- Here’s a piece on Indian SF, via, er, I’ve lost the source among my millions of windows. (Sorry!) Apparently, it’s a much bigger market in various regional languages, but some SF authors also see developing an English-language readership as a key to a bigger audience.
- And here’s a recent piece on SF in China. Interestingly, SF entered China in 1902 in the same form it did South Korea (or, well, the Korean language, at least) in 1907 — that is, in the form of a translation of a novel by Verne. (In China, the respected literati Lu Xun translated Verne’s Journey to the Moon; five years later, according to Park Sang Joon (in a piece he published in a recent edition of Beyond, the in-flight magazine of Korean Air — November ’08, if you’re curious — of all things, which I picked up by chance) a group of Koreans studying in Tokyo published a translation of 20,000 Leagues Under the Sea in their scientific journal Taeguk Hakbo.)

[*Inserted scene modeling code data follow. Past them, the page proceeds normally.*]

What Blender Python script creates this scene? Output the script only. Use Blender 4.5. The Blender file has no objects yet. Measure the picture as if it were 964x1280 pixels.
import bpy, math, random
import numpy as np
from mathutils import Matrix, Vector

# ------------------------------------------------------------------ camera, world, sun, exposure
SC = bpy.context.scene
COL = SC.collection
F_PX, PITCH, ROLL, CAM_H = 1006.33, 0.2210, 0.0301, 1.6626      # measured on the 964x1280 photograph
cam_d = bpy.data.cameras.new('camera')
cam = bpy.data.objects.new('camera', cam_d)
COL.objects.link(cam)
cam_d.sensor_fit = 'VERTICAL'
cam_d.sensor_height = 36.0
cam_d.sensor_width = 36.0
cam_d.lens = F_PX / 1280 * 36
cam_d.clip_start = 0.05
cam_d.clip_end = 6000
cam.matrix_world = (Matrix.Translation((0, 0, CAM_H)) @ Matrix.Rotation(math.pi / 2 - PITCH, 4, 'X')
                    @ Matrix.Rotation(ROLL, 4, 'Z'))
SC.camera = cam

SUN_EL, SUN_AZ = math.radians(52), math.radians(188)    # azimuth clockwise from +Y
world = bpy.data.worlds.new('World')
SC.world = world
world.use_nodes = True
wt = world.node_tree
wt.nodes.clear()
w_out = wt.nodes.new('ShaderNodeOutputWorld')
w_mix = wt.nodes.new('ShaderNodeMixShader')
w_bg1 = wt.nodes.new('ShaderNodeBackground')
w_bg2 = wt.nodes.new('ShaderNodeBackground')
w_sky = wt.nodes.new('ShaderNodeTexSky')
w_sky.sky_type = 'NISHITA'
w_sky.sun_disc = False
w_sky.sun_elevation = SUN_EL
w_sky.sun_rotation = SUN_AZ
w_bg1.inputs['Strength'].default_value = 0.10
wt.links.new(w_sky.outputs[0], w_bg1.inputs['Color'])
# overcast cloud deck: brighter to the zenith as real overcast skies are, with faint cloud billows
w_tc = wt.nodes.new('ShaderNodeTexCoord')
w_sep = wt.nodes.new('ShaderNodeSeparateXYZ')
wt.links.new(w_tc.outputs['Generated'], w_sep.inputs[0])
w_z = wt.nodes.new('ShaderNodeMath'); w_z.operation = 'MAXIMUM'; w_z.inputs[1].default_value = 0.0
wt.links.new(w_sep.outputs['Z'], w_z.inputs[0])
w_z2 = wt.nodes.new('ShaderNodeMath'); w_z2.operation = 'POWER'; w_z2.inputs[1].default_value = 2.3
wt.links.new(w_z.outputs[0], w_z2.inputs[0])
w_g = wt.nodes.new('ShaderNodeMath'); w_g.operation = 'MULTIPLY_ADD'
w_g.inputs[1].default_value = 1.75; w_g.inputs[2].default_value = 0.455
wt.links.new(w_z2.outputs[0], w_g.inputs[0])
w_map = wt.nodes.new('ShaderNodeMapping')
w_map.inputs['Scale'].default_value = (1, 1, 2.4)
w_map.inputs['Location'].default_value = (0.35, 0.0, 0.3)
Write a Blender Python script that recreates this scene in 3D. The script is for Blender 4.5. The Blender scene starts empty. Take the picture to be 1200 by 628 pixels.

Why China now has the biggest SF-reading population on the planet, while the genre is still so marginal here, is of course what I’ve been looking into for a while now. (A search I document in this ongoing series.)
- And on that note, I’ll have a few more things to say about SF in Korea, and hopefully some upcoming writing on the subject and other projects… I’ll say more in a while. So there!